Maybe some should study The Foundations of Non-Equilibrium Economics: The principle of circular and cumulative causation
The study cited by Pielke (the links at Peilke's site seem to be broken, so I haven't read the original World Bank report) seems to focus on the global impact of extreme events only: storms, floods and droughts, heat waves and cold snaps. There's no mention of sea-level rise, forest fires, beetle infestations, collapse of fisheries and so on. The study cited by Romm, on the other hand, seems to have focussed on a broader range of impacts, with most of the forecast expenditures (Table 2) being investment in infrastructure related to adaptation to climate change.
They may both be right. But if the World Bank study (which I haven't been able to read) is concerned only with damage resulting from a limited range of extreme weather events, not the costs of adaptation to expected changes in climate, then it only represents a fraction of the costs of coping with change.
Pielke is actually pretty careful in his wording in his blog post but it is easy for the casual reader to infer that the article to infer that these costs are the totality of future costs of climate change.
Climate science is the best constrained part of the carbon policy question.

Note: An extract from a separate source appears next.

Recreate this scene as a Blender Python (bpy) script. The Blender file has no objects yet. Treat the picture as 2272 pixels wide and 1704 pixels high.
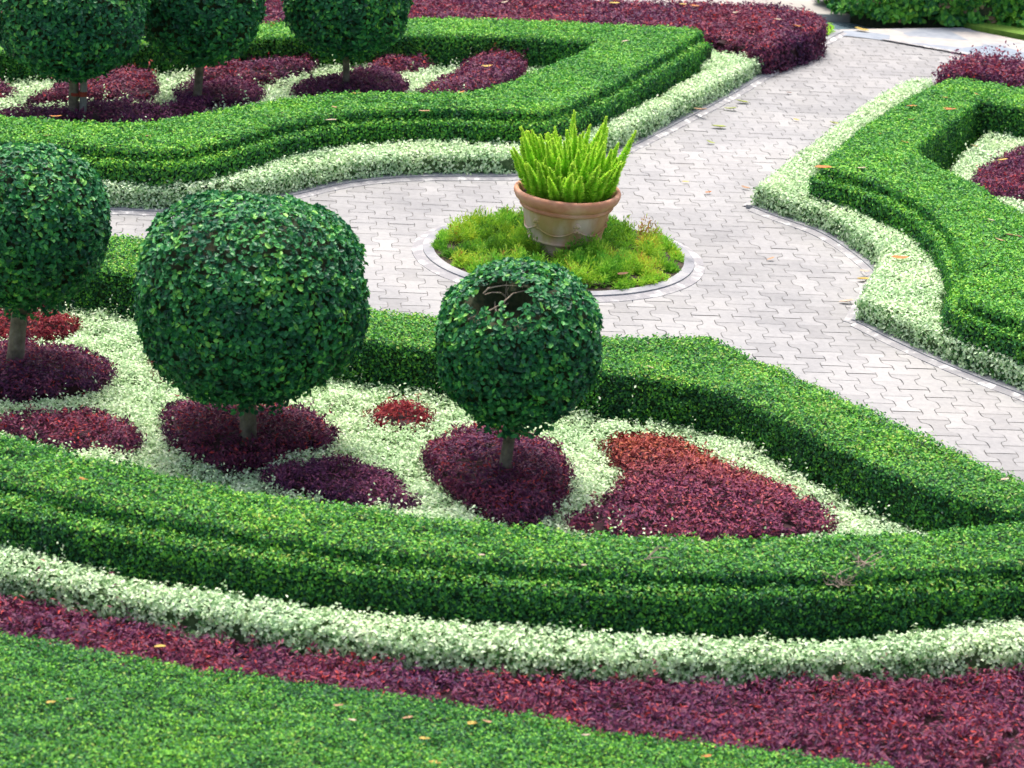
import bpy, math
import numpy as np
from mathutils import Matrix, Vector
from mathutils.geometry import tessellate_polygon

# ------------------------------------------------------------------ camera
F_PX, CX, CY = 6000.0, 1136.0, 852.0           # focal length in pixels of a 2272 x 1704 frame
PITCH, ROLL, CAM_H = math.radians(19.6), math.radians(3.9), 5.6
scene = bpy.context.scene
fw = Vector((0, math.cos(PITCH), -math.sin(PITCH)))
up0 = Vector((0, math.sin(PITCH), math.cos(PITCH)))
r0 = Vector((1, 0, 0))
rt = r0 * math.cos(ROLL) + up0 * math.sin(ROLL)
up = up0 * math.cos(ROLL) - r0 * math.sin(ROLL)
cam_d = bpy.data.cameras.new('camera')
cam = bpy.data.objects.new('camera', cam_d)
scene.collection.objects.link(cam)
m = Matrix((rt, up, -fw)).transposed().to_4x4()
m.translation = Vector((0, 0, CAM_H))
cam.matrix_world = m
cam_d.sensor_width = 36
cam_d.lens = F_PX / 2272 * 36
cam_d.clip_end = 2000
cam_d.dof.use_dof = True
cam_d.dof.focus_distance = 17.5
cam_d.dof.aperture_fstop = 3.6
scene.camera = cam

# ------------------------------------------------------------------ light
SUN_EL, SUN_AZ = math.radians(70), math.radians(-14)   # azimuth measured clockwise from +Y
w = bpy.data.worlds.new('World'); scene.world = w; w.use_nodes = True
nt = w.node_tree
bg = nt.nodes['Background']
sky = nt.nodes.new('ShaderNodeTexSky')
sky.sky_type = 'NISHITA'; sky.sun_disc = False
sky.sun_elevation = SUN_EL; sky.sun_rotation = SUN_AZ
sky.air_density = 1.0; sky.dust_density = 8.0; sky.ozone_density = 0.3
nt.links.new(sky.outputs[0], bg.inputs[0]); bg.inputs[1].default_value = 0.145
sd = bpy.data.lights.new('sun', 'SUN'); sd.energy = 1.5; sd.angle = math.radians(16); sd.color = (1, .985, .955)
so = bpy.data.objects.new('sun', sd); scene.collection.objects.link(so)
sdir = Vector((math.sin(SUN_AZ) * math.cos(SUN_EL), math.cos(SUN_AZ) * math.cos(SUN_EL), math.sin(SUN_EL)))
so.rotation_euler = sdir.to_track_quat('Z', 'Y').to_euler(); so.location = sdir * 40
scene.view_settings.view_transform = 'Standard'; scene.view_settings.look = 'None'
scene.view_settings.gamma = 1; scene.view_settings.exposure = 0.9

# ------------------------------------------------------------------ helpers
rng = np.random.default_rng(7)
VS = 2272 / 2212.0                              # outline coordinates are written in a 2212-wide frame
afw, art, aup = (np.array(v) for v in (fw, rt, up))
CAM = np.array((0, 0, CAM_H))
def ray(x, y):
    return afw * F_PX + art * (x * VS - CX) - aup * (y * VS - CY)
def P(x, y, z=0.0):
    d = ray(x, y); t = (z - CAM_H) / d[2]; return CAM + d * t
def PY(x, y, Y):                                # point on the vertical plane at distance Y
    d = ray(x, y); return CAM + d * (Y / d[1])
def L(pts, z): return np.array([P(p[0], p[1], z if len(p) < 3 else p[2])[:2] for p in pts])
def project(p):
    q = p - CAM; dz = q @ afw
    return CX + F_PX * (q @ art) / dz, CY - F_PX * (q @ aup) / dz
def inview(p, mg=330):
    x, y = project(p); return (x > -mg) & (x < 2272 + mg) & (y > -mg) & (y < 1704 + mg)
def smooth(l, n=2, closed=False):
    for _ in range(n):
        a = l if not closed else np.vstack([l, l[:1]])
        q = a[:-1] * .75 + a[1:] * .25; r = a[:-1] * .25 + a[1:] * .75
        o = np.empty((len(q) * 2, 2)); o[0::2] = q; o[1::2] = r
        l = o if closed else np.vstack([l[:1], o, l[-1:]])
    return l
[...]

Couldn't agree more; I started reading up on the DICE model, and it really is the "post hoc tunable to get the answer you want" sort of model that many folks accuse GCMs of being (without knowing anything about either sort of model of course). Biggest fudge factor being the discount rate, you can predict the discount rate an analyst will choose based on who's paying for the analysis.

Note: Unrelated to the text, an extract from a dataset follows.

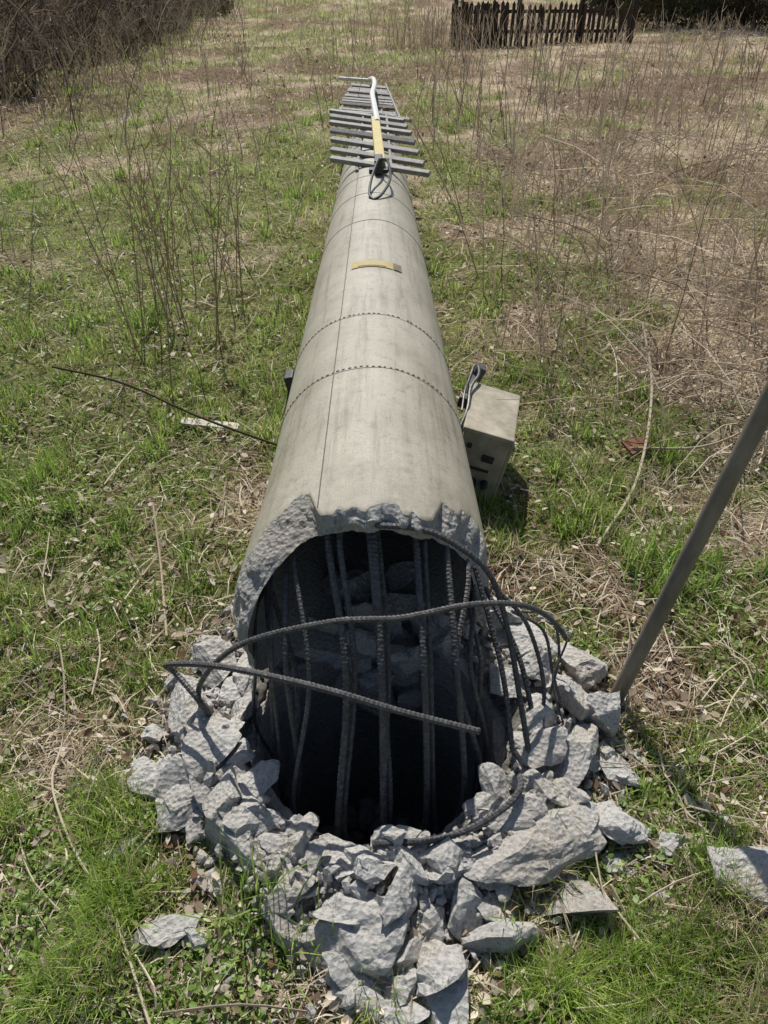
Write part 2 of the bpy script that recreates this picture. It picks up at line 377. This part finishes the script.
for i in range(560):
    xx,yy=field(1,.6,10);xx,yy=xx[0],yy[0]
    if blocked(xx,yy,.85):continue
    a=rng.uniform(0,6.28);L=rng.uniform(.08,.35)*(1+.05*yy)
    P=[gp(xx+math.cos(a)*L*t+rng.normal(0,.01),yy+math.sin(a)*L*t+rng.normal(0,.01),.02+.05*rng.uniform()) for t in (0,.5,1)]
    c=scol();sweep(mb,catmull(P,.05),.0014+.0011*rng.uniform()+.0003*yy,4,0,c)
mb.obj('fallen_twigs',[M_twig])
mb=MB();box(mb,gp(-.87,3.22,.03),(.30,.055,.012),(.05,.03,-.15),0,.003);mb.obj('wooden_lath',[simple('pale_wood',(.45,.40,.32),(.62,.57,.47),20)])
mb=MB();box(mb,gp(1.2,2.98,.045),(.15,.09,.012),(.3,.1,.5),0,.003);mb.obj('rusty_plate',[simple('rust',(.14,.06,.03),(.24,.11,.05),20)])

# ---------------- mast
mast=empty('broken_concrete_mast')
NA=360;th=np.linspace(-math.pi,math.pi,NA,endpoint=False)
def rn(t,k,s): return fbm((np.cos(t)+2)*k,(np.sin(t)+2)*k,1,4,s)-.5
def yin(t):
    a=np.abs(t)
    return 1.535+.26*ss(rad(105),rad(150),a)+.08*rn(t,2.2,3)*ss(.15,.6,a)+.04*rn(t,7,5)-.14*ss(-.6,-1.4,t)+.07*ss(.5,1.2,t)
def spall(t):
    l=ss(-.33,-.48,t)*ss(-2.6,-1.9,t);r=ss(.45,.62,t)*ss(2.6,1.9,t)
    return .006+.11*l*(.8+1.4*rn(t,4,11))+.12*r*(.9+2.0*rn(t,5,15))+.035*ss(.45,.62,fbm(t*7,0*t+3,1,3,71))*ss(.5,.2,np.abs(t))
yi=yin(th);yo=yi+np.maximum(spall(th),.004)
L1=8.3;TH=.060
def ring(yarr,off):
    fl=.022*ss(2.1,1.45,yarr)*ss(-.3,-1.2,th)
    R=mast_r(yarr)+off+fl
    return np.stack([axis_x(yarr)+R*np.sin(th),yarr,mast_r(yarr)+.005+R*np.cos(th)],1)
rows=[];mi=[]
for t in np.linspace(1,0,70)**1.3: rows.append(ring(yo+(L1-yo)*t,0));mi.append(0)
K=16
for k in range(1,K):
    t=k/K
    b_=math.sin(math.pi*t)
    yy=yo*(1-t)+yi*t+.055*(fbm(th*6+7,t*3+0*th,1,4,3)-.5)*b_-.016*b_
    off=-TH*t+.033*(fbm(th*8,t*3+0*th,1,4,13)-.5)*b_
    rows.append(ring(yy,off));mi.append(1)
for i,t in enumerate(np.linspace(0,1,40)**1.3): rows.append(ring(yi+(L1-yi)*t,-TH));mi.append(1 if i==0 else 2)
V=np.concatenate(rows);F=[];Mi=[]
for i in range(len(rows)-1):
    for k in range(NA):
        k2=(k+1)%NA;F.append((i*NA+k,i*NA+k2,(i+1)*NA+k2,(i+1)*NA+k));Mi.append(mi[i+1])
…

Help me out here; why does the dollar cost of unrestrained climate change matter?
At a certain point after land has salted in the Egyptian delta or Bangladesh, Vietnam, Louisiana, or California the overall cost of climate change is moot. The resource is effectively gone forever.
Not all resources fit into the unrecoverable model but species extinction certainly does. Topsoil loss is effectively permanent. Damaged cities take decades to rebuild.
If the resource that supplies your culture's sustenance is lost due to a climate change event your economic loss is effectively everything. What's the point of putting a dollar value on that?
Pangolin, I share your skepticism.
However, we cannot make sensible decisions without some quantitative idea of utility.
I do not think actual real world dollars are a good measure over long periods of time, but I have no objection to calling the units of utility "dollars" if they are suitably defined.
Pangolin --- Completely possible to reclaim land under salt water; the Dutch are quite good at it: Polder.